> WRITTEN TASK
Print every record below exactly as written.

--- begin INPUT FOR THIS TASK ---

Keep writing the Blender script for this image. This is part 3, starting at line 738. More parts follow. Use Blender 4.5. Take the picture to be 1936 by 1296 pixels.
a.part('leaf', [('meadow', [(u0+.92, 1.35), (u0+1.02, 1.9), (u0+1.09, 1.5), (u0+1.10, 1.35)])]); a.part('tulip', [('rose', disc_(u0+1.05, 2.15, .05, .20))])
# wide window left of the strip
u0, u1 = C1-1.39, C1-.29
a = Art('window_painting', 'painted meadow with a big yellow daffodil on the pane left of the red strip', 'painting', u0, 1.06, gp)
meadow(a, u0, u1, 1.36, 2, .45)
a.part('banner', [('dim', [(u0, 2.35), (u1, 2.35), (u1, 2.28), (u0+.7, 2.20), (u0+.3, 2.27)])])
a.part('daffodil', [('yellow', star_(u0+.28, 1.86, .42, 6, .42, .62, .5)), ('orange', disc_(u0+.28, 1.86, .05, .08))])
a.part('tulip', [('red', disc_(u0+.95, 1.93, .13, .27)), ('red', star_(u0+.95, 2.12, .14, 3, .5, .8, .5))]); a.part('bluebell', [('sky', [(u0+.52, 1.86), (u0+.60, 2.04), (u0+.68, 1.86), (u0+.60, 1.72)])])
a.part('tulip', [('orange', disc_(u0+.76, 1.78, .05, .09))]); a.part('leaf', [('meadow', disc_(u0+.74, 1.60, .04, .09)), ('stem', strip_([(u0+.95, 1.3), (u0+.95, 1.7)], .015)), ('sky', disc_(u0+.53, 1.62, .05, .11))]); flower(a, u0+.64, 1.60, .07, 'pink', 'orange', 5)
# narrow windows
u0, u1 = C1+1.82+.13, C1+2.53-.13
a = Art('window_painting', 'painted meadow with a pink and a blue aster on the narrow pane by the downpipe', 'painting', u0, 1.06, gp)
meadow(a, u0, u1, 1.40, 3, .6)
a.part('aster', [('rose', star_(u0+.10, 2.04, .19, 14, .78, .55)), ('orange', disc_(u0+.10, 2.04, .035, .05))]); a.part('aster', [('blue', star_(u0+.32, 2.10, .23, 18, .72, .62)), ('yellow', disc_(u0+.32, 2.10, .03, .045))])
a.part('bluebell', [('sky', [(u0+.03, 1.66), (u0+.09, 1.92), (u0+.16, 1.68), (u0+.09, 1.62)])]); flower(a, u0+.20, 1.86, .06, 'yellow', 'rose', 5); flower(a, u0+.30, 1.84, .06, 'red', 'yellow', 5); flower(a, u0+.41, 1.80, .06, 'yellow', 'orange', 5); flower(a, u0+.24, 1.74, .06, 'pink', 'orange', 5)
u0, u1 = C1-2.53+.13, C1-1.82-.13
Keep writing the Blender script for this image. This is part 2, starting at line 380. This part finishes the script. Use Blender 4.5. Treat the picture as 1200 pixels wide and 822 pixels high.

--- end INPUT FOR THIS TASK ---

> OUTPUT
Keep writing the Blender script for this image. This is part 3, starting at line 738. More parts follow. Use Blender 4.5. Take the picture to be 1936 by 1296 pixels.
a.part('leaf', [('meadow', [(u0+.92, 1.35), (u0+1.02, 1.9), (u0+1.09, 1.5), (u0+1.10, 1.35)])]); a.part('tulip', [('rose', disc_(u0+1.05, 2.15, .05, .20))])
# wide window left of the strip
u0, u1 = C1-1.39, C1-.29
a = Art('window_painting', 'painted meadow with a big yellow daffodil on the pane left of the red strip', 'painting', u0, 1.06, gp)
meadow(a, u0, u1, 1.36, 2, .45)
a.part('banner', [('dim', [(u0, 2.35), (u1, 2.35), (u1, 2.28), (u0+.7, 2.20), (u0+.3, 2.27)])])
a.part('daffodil', [('yellow', star_(u0+.28, 1.86, .42, 6, .42, .62, .5)), ('orange', disc_(u0+.28, 1.86, .05, .08))])
a.part('tulip', [('red', disc_(u0+.95, 1.93, .13, .27)), ('red', star_(u0+.95, 2.12, .14, 3, .5, .8, .5))]); a.part('bluebell', [('sky', [(u0+.52, 1.86), (u0+.60, 2.04), (u0+.68, 1.86), (u0+.60, 1.72)])])
a.part('tulip', [('orange', disc_(u0+.76, 1.78, .05, .09))]); a.part('leaf', [('meadow', disc_(u0+.74, 1.60, .04, .09)), ('stem', strip_([(u0+.95, 1.3), (u0+.95, 1.7)], .015)), ('sky', disc_(u0+.53, 1.62, .05, .11))]); flower(a, u0+.64, 1.60, .07, 'pink', 'orange', 5)
# narrow windows
u0, u1 = C1+1.82+.13, C1+2.53-.13
a = Art('window_painting', 'painted meadow with a pink and a blue aster on the narrow pane by the downpipe', 'painting', u0, 1.06, gp)
meadow(a, u0, u1, 1.40, 3, .6)
a.part('aster', [('rose', star_(u0+.10, 2.04, .19, 14, .78, .55)), ('orange', disc_(u0+.10, 2.04, .035, .05))]); a.part('aster', [('blue', star_(u0+.32, 2.10, .23, 18, .72, .62)), ('yellow', disc_(u0+.32, 2.10, .03, .045))])
a.part('bluebell', [('sky', [(u0+.03, 1.66), (u0+.09, 1.92), (u0+.16, 1.68), (u0+.09, 1.62)])]); flower(a, u0+.20, 1.86, .06, 'yellow', 'rose', 5); flower(a, u0+.30, 1.84, .06, 'red', 'yellow', 5); flower(a, u0+.41, 1.80, .06, 'yellow', 'orange', 5); flower(a, u0+.24, 1.74, .06, 'pink', 'orange', 5)
u0, u1 = C1-2.53+.13, C1-1.82-.13
Keep writing the Blender script for this image. This is part 2, starting at line 380. This part finishes the script. Use Blender 4.5. Treat the picture as 1200 pixels wide and 822 pixels high.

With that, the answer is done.